▸ Stated task
Omit pictures and quote the listing below line by line, from its start through the line that holds "20, .1, .8, curve=False), kind='structure')".

▸ Exercise input

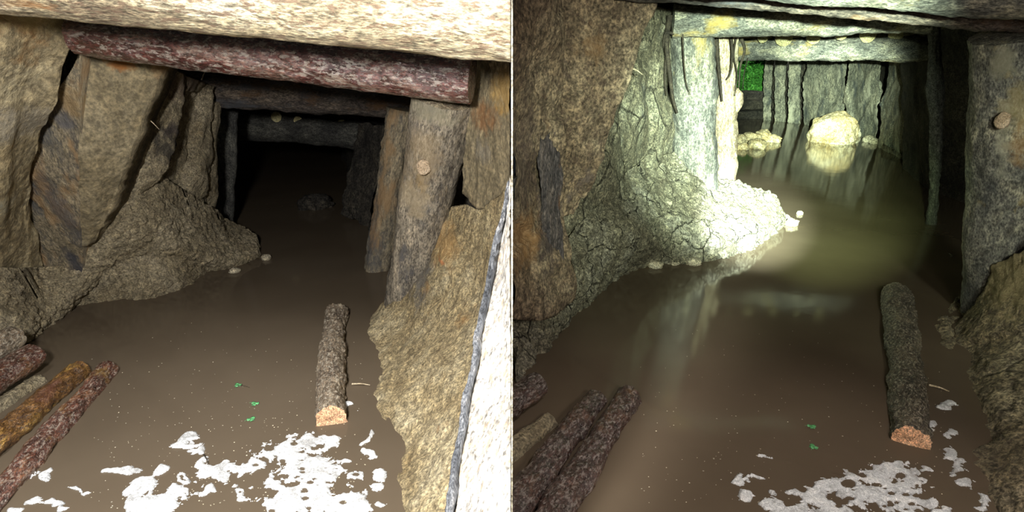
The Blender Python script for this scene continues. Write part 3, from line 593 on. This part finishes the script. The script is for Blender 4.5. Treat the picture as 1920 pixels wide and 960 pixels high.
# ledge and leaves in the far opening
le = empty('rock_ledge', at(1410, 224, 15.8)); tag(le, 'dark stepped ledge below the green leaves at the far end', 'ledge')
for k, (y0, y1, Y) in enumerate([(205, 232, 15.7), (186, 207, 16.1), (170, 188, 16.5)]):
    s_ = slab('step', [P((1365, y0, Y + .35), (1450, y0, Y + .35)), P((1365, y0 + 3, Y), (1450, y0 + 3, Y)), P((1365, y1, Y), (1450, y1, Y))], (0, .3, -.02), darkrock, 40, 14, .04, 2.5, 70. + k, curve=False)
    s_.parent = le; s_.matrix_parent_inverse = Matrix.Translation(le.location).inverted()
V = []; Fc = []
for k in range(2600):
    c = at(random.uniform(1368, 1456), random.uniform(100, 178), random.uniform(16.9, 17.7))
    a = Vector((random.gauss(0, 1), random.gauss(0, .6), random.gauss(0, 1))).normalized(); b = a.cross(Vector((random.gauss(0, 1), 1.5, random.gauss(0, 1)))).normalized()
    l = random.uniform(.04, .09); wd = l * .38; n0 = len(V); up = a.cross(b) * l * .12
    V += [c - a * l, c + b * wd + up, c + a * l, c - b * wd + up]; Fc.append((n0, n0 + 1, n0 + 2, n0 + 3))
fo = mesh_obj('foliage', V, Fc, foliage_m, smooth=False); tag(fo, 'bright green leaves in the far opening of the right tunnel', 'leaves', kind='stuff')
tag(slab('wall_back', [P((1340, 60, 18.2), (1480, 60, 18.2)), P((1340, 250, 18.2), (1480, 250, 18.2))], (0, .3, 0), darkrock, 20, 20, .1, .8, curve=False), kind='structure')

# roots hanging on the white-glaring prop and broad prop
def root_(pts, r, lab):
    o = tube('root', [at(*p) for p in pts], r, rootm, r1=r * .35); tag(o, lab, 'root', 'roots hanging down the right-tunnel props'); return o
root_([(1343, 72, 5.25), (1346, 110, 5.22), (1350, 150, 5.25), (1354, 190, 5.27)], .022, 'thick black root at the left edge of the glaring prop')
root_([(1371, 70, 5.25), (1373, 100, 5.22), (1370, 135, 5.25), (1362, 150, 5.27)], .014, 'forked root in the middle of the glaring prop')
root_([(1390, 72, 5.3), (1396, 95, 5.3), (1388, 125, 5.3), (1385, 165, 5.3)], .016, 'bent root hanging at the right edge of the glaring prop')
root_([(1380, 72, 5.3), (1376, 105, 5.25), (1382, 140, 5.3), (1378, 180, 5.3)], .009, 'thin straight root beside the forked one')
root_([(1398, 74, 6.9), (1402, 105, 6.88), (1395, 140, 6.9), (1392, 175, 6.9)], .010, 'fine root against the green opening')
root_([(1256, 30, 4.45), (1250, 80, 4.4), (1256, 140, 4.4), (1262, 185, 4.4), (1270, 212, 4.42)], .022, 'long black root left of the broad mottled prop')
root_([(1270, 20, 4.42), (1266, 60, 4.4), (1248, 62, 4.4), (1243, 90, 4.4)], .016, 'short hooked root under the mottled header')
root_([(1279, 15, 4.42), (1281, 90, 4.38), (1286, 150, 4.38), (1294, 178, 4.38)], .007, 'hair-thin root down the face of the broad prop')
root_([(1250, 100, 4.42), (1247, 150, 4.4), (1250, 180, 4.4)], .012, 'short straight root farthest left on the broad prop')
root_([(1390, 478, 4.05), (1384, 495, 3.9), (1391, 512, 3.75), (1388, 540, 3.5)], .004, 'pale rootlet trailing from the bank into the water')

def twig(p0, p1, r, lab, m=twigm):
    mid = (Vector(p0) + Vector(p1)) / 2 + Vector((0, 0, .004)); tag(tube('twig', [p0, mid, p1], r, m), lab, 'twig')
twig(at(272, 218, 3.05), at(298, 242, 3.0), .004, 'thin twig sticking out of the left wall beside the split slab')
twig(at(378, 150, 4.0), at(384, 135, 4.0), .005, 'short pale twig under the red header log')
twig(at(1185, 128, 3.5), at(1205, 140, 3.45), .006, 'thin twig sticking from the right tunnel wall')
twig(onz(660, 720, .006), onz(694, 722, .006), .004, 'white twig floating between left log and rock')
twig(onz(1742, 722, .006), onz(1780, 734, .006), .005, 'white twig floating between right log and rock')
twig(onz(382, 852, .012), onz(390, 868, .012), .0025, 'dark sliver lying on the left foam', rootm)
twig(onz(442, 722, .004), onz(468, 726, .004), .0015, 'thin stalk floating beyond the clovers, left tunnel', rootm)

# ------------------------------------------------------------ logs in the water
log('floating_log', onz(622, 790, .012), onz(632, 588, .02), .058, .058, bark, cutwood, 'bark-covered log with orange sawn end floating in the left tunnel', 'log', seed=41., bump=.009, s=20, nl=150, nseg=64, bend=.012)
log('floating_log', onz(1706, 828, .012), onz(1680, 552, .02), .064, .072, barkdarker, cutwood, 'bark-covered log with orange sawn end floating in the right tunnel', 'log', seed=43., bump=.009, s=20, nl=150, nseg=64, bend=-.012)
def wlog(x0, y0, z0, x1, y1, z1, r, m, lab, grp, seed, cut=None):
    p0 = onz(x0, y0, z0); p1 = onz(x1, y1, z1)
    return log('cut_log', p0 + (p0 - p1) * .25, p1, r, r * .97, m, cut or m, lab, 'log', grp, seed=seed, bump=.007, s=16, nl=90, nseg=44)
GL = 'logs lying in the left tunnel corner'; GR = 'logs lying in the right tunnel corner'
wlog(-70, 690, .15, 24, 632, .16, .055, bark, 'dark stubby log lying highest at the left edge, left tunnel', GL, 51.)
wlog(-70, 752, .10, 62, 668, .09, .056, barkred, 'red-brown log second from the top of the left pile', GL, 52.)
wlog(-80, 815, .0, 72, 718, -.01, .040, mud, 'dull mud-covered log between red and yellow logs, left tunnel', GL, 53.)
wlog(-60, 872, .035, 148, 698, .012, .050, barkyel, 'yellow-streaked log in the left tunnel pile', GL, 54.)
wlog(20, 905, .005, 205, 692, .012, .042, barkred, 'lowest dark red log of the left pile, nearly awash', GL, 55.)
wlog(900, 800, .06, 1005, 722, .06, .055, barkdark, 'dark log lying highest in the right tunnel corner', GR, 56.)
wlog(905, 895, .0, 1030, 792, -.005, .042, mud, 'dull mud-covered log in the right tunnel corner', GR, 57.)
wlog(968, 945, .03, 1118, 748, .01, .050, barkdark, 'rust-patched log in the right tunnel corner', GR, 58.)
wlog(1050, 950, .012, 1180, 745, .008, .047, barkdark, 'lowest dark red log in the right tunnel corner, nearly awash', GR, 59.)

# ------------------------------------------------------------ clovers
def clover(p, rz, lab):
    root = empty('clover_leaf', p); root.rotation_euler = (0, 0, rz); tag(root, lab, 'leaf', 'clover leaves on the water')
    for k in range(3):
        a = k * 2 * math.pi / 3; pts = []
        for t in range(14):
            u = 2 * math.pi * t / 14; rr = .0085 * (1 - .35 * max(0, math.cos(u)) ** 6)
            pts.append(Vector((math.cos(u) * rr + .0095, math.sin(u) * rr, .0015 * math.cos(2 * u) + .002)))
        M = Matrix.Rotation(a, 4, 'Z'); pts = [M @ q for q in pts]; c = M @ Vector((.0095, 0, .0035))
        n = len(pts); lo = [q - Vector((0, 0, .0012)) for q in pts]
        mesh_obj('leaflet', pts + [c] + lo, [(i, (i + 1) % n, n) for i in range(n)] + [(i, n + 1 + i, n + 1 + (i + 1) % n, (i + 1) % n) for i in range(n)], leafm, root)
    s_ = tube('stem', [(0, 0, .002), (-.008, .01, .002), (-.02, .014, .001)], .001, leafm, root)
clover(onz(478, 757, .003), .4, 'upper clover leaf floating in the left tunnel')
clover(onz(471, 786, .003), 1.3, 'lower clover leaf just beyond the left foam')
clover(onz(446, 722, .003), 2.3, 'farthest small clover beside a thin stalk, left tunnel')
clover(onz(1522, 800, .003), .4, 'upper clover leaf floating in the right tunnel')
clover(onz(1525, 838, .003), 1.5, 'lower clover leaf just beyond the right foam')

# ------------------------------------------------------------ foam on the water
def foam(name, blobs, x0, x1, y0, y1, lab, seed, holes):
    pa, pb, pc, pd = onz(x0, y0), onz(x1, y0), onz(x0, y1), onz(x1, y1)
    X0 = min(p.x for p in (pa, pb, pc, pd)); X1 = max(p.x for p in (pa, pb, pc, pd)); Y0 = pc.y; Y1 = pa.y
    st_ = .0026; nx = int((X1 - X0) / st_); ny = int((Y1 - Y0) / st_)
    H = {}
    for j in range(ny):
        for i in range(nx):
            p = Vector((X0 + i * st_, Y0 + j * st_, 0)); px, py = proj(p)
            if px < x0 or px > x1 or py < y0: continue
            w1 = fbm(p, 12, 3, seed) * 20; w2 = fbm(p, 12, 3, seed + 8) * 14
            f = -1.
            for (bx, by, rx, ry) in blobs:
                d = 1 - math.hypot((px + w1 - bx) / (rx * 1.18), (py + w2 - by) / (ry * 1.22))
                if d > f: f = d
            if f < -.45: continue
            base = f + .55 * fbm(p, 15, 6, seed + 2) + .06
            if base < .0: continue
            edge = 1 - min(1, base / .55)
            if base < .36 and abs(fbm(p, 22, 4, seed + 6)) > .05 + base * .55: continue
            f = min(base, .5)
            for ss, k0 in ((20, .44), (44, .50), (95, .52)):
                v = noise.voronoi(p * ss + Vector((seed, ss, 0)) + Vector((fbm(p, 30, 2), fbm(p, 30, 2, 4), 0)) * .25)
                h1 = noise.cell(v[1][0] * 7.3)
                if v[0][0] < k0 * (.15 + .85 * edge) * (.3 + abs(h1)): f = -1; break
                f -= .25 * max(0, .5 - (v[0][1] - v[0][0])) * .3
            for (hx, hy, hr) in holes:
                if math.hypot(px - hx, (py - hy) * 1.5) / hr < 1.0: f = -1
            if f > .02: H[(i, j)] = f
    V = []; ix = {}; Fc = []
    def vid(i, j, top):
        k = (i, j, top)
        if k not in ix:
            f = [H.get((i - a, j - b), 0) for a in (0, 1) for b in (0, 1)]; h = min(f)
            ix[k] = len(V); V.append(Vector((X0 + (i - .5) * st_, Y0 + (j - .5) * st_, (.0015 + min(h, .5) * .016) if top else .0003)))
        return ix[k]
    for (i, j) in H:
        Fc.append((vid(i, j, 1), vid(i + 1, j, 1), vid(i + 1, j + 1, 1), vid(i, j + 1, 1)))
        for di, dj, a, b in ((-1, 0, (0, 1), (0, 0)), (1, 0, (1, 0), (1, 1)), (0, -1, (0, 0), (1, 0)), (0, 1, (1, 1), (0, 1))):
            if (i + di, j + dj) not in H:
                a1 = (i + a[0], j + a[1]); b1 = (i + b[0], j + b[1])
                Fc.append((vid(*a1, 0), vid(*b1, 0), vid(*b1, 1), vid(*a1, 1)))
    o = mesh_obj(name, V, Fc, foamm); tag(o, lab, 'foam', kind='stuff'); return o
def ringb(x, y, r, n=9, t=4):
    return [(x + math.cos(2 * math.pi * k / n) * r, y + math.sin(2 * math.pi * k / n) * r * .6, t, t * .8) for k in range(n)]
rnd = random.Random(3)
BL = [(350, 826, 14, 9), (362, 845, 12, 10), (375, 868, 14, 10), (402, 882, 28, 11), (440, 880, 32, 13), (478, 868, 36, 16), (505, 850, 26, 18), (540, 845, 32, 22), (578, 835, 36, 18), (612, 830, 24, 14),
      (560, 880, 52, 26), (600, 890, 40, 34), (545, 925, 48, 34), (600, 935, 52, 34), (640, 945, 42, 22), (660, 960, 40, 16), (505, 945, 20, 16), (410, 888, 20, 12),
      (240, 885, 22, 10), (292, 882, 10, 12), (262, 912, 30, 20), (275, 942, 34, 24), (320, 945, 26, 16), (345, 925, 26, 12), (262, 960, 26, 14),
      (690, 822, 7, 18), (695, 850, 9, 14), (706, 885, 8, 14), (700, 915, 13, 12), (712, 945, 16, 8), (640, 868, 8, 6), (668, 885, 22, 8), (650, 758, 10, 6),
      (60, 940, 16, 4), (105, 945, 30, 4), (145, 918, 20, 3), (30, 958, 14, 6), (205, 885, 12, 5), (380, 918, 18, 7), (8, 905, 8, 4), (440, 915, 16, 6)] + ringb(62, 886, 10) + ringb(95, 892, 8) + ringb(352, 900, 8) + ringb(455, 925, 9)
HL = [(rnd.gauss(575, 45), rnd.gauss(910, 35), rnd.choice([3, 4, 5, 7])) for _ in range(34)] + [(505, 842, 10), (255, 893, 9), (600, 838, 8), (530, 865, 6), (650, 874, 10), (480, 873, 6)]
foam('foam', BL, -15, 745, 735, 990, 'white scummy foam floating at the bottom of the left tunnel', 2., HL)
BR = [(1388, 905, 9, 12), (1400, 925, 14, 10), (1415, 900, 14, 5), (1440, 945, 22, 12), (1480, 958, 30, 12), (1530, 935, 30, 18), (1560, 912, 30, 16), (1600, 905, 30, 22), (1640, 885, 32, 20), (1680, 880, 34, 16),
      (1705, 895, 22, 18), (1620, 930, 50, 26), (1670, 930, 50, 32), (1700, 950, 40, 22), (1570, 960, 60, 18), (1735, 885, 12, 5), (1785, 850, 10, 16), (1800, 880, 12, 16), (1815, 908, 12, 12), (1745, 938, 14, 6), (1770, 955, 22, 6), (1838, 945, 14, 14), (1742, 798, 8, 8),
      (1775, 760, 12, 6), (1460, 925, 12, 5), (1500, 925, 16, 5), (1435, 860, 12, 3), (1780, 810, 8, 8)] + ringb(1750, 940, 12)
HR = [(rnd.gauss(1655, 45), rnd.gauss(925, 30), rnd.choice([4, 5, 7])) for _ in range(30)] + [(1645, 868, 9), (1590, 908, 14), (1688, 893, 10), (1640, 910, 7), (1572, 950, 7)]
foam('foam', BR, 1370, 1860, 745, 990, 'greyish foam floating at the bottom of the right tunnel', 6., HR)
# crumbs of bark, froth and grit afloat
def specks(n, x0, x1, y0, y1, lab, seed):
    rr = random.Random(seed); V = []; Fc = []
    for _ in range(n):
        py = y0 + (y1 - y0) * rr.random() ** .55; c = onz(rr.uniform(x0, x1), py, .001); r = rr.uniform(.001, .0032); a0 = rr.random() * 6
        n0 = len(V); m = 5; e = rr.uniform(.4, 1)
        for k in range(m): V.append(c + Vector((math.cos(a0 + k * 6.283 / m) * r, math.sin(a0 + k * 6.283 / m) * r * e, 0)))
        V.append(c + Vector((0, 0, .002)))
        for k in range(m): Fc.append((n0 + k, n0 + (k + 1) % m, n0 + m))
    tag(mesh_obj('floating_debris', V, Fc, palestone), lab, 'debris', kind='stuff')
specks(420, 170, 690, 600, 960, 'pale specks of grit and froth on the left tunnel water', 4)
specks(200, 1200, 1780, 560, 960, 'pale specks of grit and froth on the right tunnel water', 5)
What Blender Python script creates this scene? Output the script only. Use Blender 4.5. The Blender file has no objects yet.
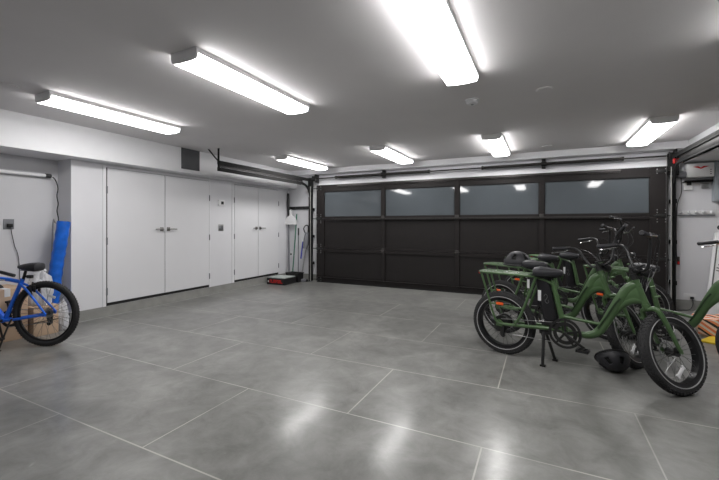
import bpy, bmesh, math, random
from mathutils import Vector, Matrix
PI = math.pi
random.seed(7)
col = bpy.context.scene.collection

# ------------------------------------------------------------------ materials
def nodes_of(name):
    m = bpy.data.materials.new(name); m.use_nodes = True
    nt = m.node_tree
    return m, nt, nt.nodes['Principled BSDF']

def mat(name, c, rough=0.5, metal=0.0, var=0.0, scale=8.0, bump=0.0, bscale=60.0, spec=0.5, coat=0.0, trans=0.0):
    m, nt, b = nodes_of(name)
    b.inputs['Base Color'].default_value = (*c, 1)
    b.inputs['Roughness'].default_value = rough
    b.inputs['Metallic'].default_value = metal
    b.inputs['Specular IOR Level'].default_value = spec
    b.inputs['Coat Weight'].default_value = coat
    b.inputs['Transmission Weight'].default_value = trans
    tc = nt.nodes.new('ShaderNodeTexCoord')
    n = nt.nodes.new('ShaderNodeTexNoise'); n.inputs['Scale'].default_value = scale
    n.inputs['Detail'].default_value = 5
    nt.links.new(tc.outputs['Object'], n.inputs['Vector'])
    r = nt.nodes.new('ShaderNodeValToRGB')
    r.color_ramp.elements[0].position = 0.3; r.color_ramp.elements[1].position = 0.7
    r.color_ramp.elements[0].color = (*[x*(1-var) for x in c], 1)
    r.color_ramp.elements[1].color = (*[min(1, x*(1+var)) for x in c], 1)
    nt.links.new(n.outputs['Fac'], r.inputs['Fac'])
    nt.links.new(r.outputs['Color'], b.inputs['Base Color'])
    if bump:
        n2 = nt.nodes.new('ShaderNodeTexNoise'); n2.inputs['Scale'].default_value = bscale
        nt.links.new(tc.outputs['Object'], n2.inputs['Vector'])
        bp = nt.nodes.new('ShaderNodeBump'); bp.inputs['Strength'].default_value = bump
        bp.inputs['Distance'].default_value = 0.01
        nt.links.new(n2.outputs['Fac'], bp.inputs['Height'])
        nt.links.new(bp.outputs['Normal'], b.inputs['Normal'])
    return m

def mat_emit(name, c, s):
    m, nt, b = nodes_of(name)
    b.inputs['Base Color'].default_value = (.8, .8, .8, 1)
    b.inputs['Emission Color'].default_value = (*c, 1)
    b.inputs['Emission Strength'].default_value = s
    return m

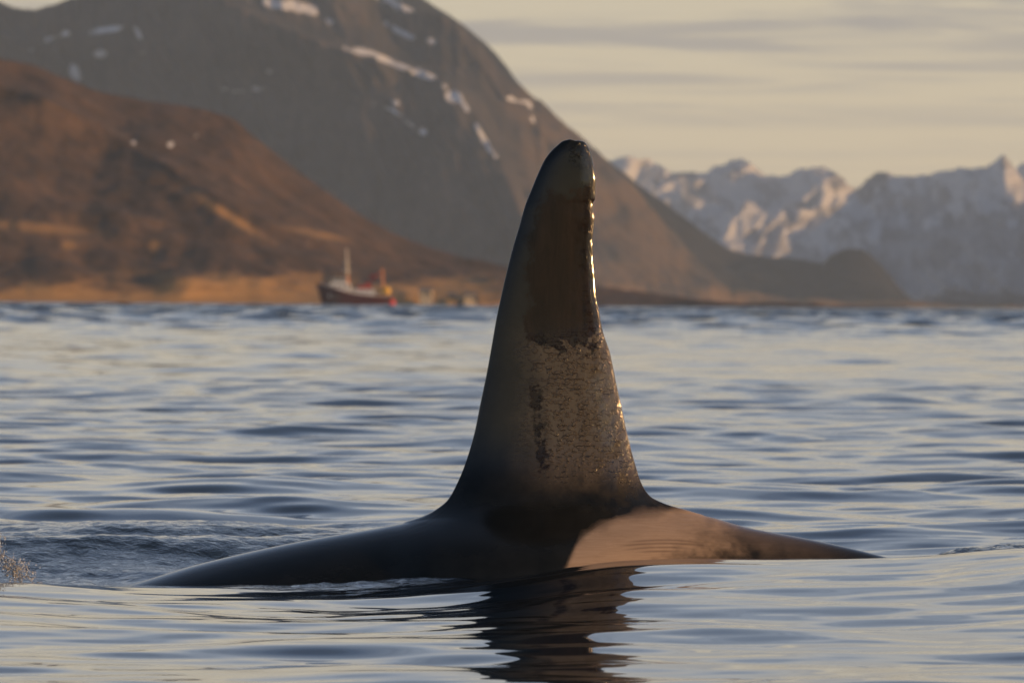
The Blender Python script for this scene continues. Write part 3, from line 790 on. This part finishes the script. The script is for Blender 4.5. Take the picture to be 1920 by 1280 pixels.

▸ Expected answer
The Blender Python script for this scene continues. Write part 3, from line 593 on. This part finishes the script. The script is for Blender 4.5. Treat the picture as 1920 pixels wide and 960 pixels high.
# ledge and leaves in the far opening
le = empty('rock_ledge', at(1410, 224, 15.8)); tag(le, 'dark stepped ledge below the green leaves at the far end', 'ledge')
for k, (y0, y1, Y) in enumerate([(205, 232, 15.7), (186, 207, 16.1), (170, 188, 16.5)]):
    s_ = slab('step', [P((1365, y0, Y + .35), (1450, y0, Y + .35)), P((1365, y0 + 3, Y), (1450, y0 + 3, Y)), P((1365, y1, Y), (1450, y1, Y))], (0, .3, -.02), darkrock, 40, 14, .04, 2.5, 70. + k, curve=False)
    s_.parent = le; s_.matrix_parent_inverse = Matrix.Translation(le.location).inverted()
V = []; Fc = []
for k in range(2600):
    c = at(random.uniform(1368, 1456), random.uniform(100, 178), random.uniform(16.9, 17.7))
    a = Vector((random.gauss(0, 1), random.gauss(0, .6), random.gauss(0, 1))).normalized(); b = a.cross(Vector((random.gauss(0, 1), 1.5, random.gauss(0, 1)))).normalized()
    l = random.uniform(.04, .09); wd = l * .38; n0 = len(V); up = a.cross(b) * l * .12
    V += [c - a * l, c + b * wd + up, c + a * l, c - b * wd + up]; Fc.append((n0, n0 + 1, n0 + 2, n0 + 3))
fo = mesh_obj('foliage', V, Fc, foliage_m, smooth=False); tag(fo, 'bright green leaves in the far opening of the right tunnel', 'leaves', kind='stuff')
tag(slab('wall_back', [P((1340, 60, 18.2), (1480, 60, 18.2)), P((1340, 250, 18.2), (1480, 250, 18.2))], (0, .3, 0), darkrock, 20, 20, .1, .8, curve=False), kind='structure')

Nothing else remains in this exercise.